The empty Kabbala could not fail to arouse enthusiasm in empty heads. With the Zoharist mystics, as with the Essenes, the expectation of the Messiah was the center of their system. To further the kingdom of the Messiah, or the kingdom of Heaven, or the kingdom of morality, and to predict, by means of letters and numbers, the exact time of its advent, was the labor in which they delighted. Isaac Abrabanel, although he did not favor the Kabbala, gave this Messianic enthusiasm his countenance. The accumulated sufferings of the few remaining Spanish and Portuguese Jews had broken the spirit of many, and robbed them of their hope of better times. The hopelessness and despair of his people, which, if they spread, would further the plans of the church, pained the faithful Isaac Abrabanel, and in order to counteract this dangerous tendency, he prepared three works, based upon the Bible (principally the Book of Daniel) and Agadic sayings, which, he believed, proved incontrovertibly that Israel would have a glorious future, and that a Messiah would unfailingly come. According to his reckoning, the advent of the Messiah must of necessity be in the year 1503, 5263 years after the creation of the world, and the end would come with the fall of Rome, about twenty-eight years later.
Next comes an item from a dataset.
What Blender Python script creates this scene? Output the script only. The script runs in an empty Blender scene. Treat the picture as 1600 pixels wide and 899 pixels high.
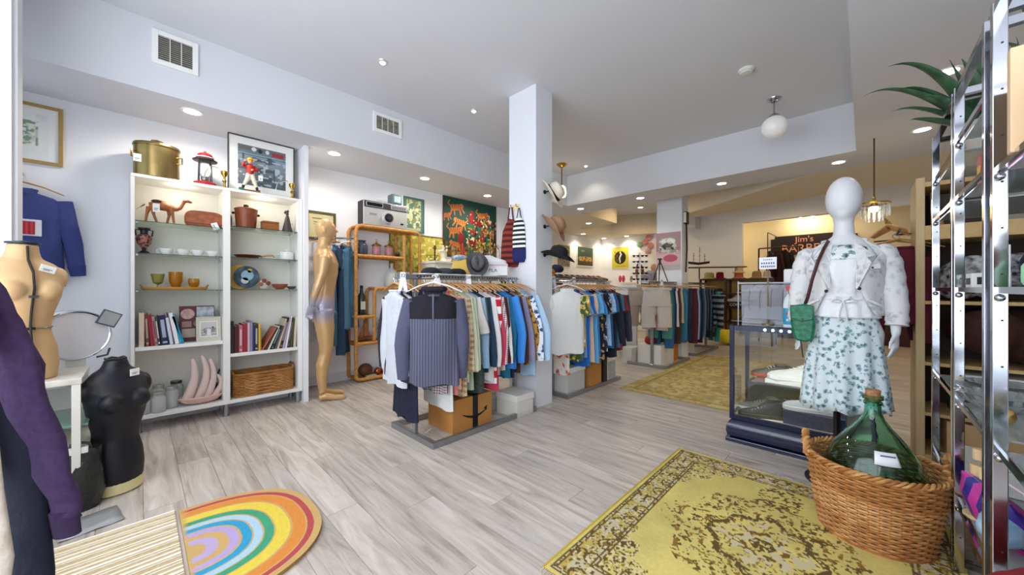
import bpy, bmesh, math, random
import numpy as np
from mathutils import Vector, Matrix
R = math.radians
PI = math.pi
scene = bpy.context.scene
COL = scene.collection
random.seed(7)

# ------------------------------------------------------------------ camera
# axes: +X runs along the left wall away from the shop window, +Y runs towards the left wall
YAW = R(44.128)
cam_d = bpy.data.cameras.new('camera')
cam = bpy.data.objects.new('camera', cam_d)
COL.objects.link(cam)
cam.location = (0, 0, 1.15)
cam.rotation_euler = (R(90), 0, YAW - R(90))
cam_d.sensor_width = 36
cam_d.lens = 567 / 1600 * 36
cam_d.shift_y = 1.5 / 1600
cam_d.clip_start = 0.02
scene.camera = cam

# ------------------------------------------------------------------ light and exposure
scene.view_settings.view_transform = 'Standard'
scene.view_settings.look = 'None'
scene.view_settings.exposure = 0.0
scene.view_settings.gamma = 1.0
scene.view_settings.use_curve_mapping = False
W = bpy.data.worlds.new('sky')
scene.world = W
W.use_nodes = True
W.node_tree.nodes['Background'].inputs[0].default_value = (0.72, 0.84, 1.0, 1)
W.node_tree.nodes['Background'].inputs[1].default_value = 1.6


def area(name, loc, rot, sx, sy, power, color):
    l = bpy.data.lights.new(name, 'AREA')
    l.shape = 'RECTANGLE'
    l.size, l.size_y, l.energy, l.color = sx, sy, power, color
    o = bpy.data.objects.new(name, l)
    o.location, o.rotation_euler = loc, rot
    COL.objects.link(o)
    return o


# daylight through the shop window behind the camera (window fills the front wall)
DAY = (0.88, 0.94, 1.0)
area('window_daylight', (-0.72, 0.75, 1.75), (0, R(-90), 0), 2.2, 4.3, 112, DAY)
sun = bpy.data.lights.new('sun', 'SUN')
sun.energy, sun.angle, sun.color = 2.5, R(2), (1, 0.96, 0.9)
so = bpy.data.objects.new('sun', sun)
so.rotation_euler = (R(0), R(-38), R(-58))
COL.objects.link(so)
LOWZ = 2.6
HIGHZ = 3.12


def lamp(loc, power, color=(1, 0.9, 0.76), size=0.05, kind='POINT', spot=120):
    l = bpy.data.lights.new('bulb', kind)
    l.energy, l.color, l.shadow_soft_size = power, color, size
    if kind == 'SPOT':
        l.spot_size, l.spot_blend = R(spot), 0.6
    o = bpy.data.objects.new('bulb', l)
    o.location = loc
    COL.objects.link(o)
    return o


# ------------------------------------------------------------------ colour and material helpers
def lin(h):
    if isinstance(h, str):
        h = h.lstrip('#')
        h = [int(h[i:i + 2], 16) / 255 for i in (0, 2, 4)]
    return tuple(c / 12.92 if c <= 0.04045 else ((c + 0.055) / 1.055) ** 2.4 for c in h)


MATS = {}


def mat(color, rough=0.6, metal=0.0, kind=None, c2=None, scale=10.0, c3=None, key=None, trans=0.0, emit=0.0, bump=0.0,
        ior=1.45, alpha=1.0, sheen=0.0, coat=0.0):
    k = key or (color, rough, metal, kind, c2, scale, c3, trans, emit, bump, alpha, sheen, coat)
    if k in MATS:
        return MATS[k]
    m = bpy.data.materials.new('material')
    m.use_nodes = True
    nt = m.node_tree
    N, L = nt.nodes, nt.links
    p = N['Principled BSDF']
    a = lin(color) + (1,)
    p.inputs['Base Color'].default_value = a
    p.inputs['Roughness'].default_value = rough
    p.inputs['Metallic'].default_value = metal
    p.inputs['IOR'].default_value = ior
    p.inputs['Transmission Weight'].default_value = trans
    p.inputs['Alpha'].default_value = alpha
    p.inputs['Coat Weight'].default_value = coat
    if sheen:
        p.inputs['Sheen Weight'].default_value = sheen
    if emit:
        p.inputs['Emission Color'].default_value = a
        p.inputs['Emission Strength'].default_value = emit
    tc = N.new('ShaderNodeTexCoord')
    b = lin(c2) + (1,) if c2 else a

    def ramp(fac, stops):
        r = N.new('ShaderNodeValToRGB')
        e = r.color_ramp.elements
        while len(e) < len(stops):
            e.new(0.5)
        for el, (pos, c) in zip(e, stops):
            el.position, el.color = pos, c
        L.new(fac, r.inputs[0])
        return r

    def noise(s, d=3, vec=None):
        n = N.new('ShaderNodeTexNoise')
        n.inputs['Scale'].default_value = s
        n.inputs['Detail'].default_value = d
        L.new(vec or tc.outputs['Object'], n.inputs['Vector'])
        return n

    out = None
    if kind == 'noise':
        n = noise(scale, 5)
        out = ramp(n.outputs[0], [(0.35, a), (0.65, b)]).outputs[0]
    elif kind == 'wood':
        mp = N.new('ShaderNodeMapping')
        mp.inputs['Scale'].default_value = (scale, scale, scale * 0.12)
        L.new(tc.outputs['Object'], mp.inputs[0])
        n = noise(1.0, 6, mp.outputs[0])
        n.inputs['Distortion'].default_value = 1.2
        out = ramp(n.outputs[0], [(0.3, a), (0.7, b)]).outputs[0]
    elif kind == 'woodx':
        mp = N.new('ShaderNodeMapping')
        mp.inputs['Scale'].default_value = (scale * 0.12, scale, scale)
        L.new(tc.outputs['Object'], mp.inputs[0])
        n = noise(1.0, 6, mp.outputs[0])
        n.inputs['Distortion'].default_value = 1.2
        out = ramp(n.outputs[0], [(0.3, a), (0.7, b)]).outputs[0]
    elif kind in ('stripex', 'stripey', 'stripez'):
        w = N.new('ShaderNodeTexWave')
        w.bands_direction = kind[-1].upper()
        w.inputs['Scale'].default_value = scale
        w.inputs['Distortion'].default_value = 0.0
        L.new(tc.outputs['Object'], w.inputs['Vector'])
        out = ramp(w.outputs[0], [(0.45, a), (0.55, b)]).outputs[0]
    elif kind == 'plaid':
        s = []
        for d in 'XZ':
            w = N.new('ShaderNodeTexWave')
            w.bands_direction = d
            w.inputs['Scale'].default_value = scale
            L.new(tc.outputs['Object'], w.inputs['Vector'])
            s.append(ramp(w.outputs[0], [(0.5, (0, 0, 0, 1)), (0.6, (1, 1, 1, 1))]).outputs[0])
        ad = N.new('ShaderNodeMath')
        L.new(s[0], ad.inputs[0])
        L.new(s[1], ad.inputs[1])
        hf = N.new('ShaderNodeMath')
        hf.operation = 'MULTIPLY'
        hf.inputs[1].default_value = 0.5
        L.new(ad.outputs[0], hf.inputs[0])
        mid = tuple((x + y) / 2 for x, y in zip(a, b))
        c = lin(c3) + (1,) if c3 else b
        out = ramp(hf.outputs[0], [(0.2, a), (0.5, mid), (0.9, c)]).outputs[0]
    elif kind == 'floral':
        v = N.new('ShaderNodeTexVoronoi')
        v.inputs['Scale'].default_value = scale
        n = noise(scale * 2.5, 3)
        mx = N.new('ShaderNodeVectorMath')
        mx.operation = 'SCALE'
        mx.inputs['Scale'].default_value = 0.9 / scale
        L.new(n.outputs['Color'], mx.inputs[0])
        ad = N.new('ShaderNodeVectorMath')
        L.new(tc.outputs['Object'], ad.inputs[0])
        L.new(mx.outputs[0], ad.inputs[1])
        L.new(ad.outputs[0], v.inputs['Vector'])
        c = lin(c3) + (1,) if c3 else b
        out = ramp(v.outputs['Distance'], [(0.16, c), (0.25, b), (0.36, b), (0.44, a)]).outputs[0]
    elif kind == 'attr':
        at = N.new('ShaderNodeAttribute')
        at.attribute_name = 'Col'
        out = at.outputs['Color']
    if out:
        L.new(out, p.inputs['Base Color'])
    if bump:
        cloth = rough >= .8 and bump == .15
        n2 = noise(11 if cloth else scale if kind else 40, 4)
        bp = N.new('ShaderNodeBump')
        bp.inputs['Strength'].default_value = .55 if cloth else bump
        bp.inputs['Distance'].default_value = 0.03 if cloth else 0.01
        L.new(n2.outputs[0], bp.inputs['Height'])
        L.new(bp.outputs[0], p.inputs['Normal'])
    MATS[k] = m
    return m


def fab(c, **kw):
    kw.setdefault('rough', 0.85)
    kw.setdefault('bump', 0.15)
    return mat(c, **kw)


def glass(c='ffffff', rough=0.02):
    return mat(c, rough=rough, trans=1.0)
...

The support given to Messianic calculations by so thoughtful and respected a man as Isaac Abrabanel, together with Kabbalistic fancies, seems to have encouraged an enthusiast to predict the immediate realization of Messianic ideals. A German, Asher Lämmlein (or Lämmlin), appeared in Istria, near Venice, proclaiming himself a forerunner of the Messiah (1502). He announced that if the Jews would show great repentance, mortification, contrition and charity, the Messiah would not fail to come in six months. The people's minds, prepared by suffering and the Kabbalist craze, were susceptible to such convulsive expectations. Asher Lämmlein gained a troop of adherents, who spread his prophecies. In Italy and Germany he met with sympathy and belief. There was much fasting, much praying, much distribution of alms. It was called the "year of penitence." Everyone prepared himself for the beginning of the miracle. They counted so surely on redemption and return to Jerusalem that existing institutions were wilfully destroyed. The sober and thoughtful did not dare check this wild fanaticism. Even Christians are said to have believed in Asher Lämmlein's Messianic prophecy. But the prophet died, or suddenly disappeared, and with him the extravagant hopes came to an end.

But with the termination of the Lämmlein "year of penitence," the Jews by no means lost their hope in the Messiah; it was necessary to support them in their misery. The Kabbalists did not cease arousing this hope, ever and anon promising them its wonderful realization. Thirty years later a more important Messianic movement commenced, which, by reason of its extent and the persons implicated in it, was most interesting. The Marranos in Spain and Portugal played the principal part in it.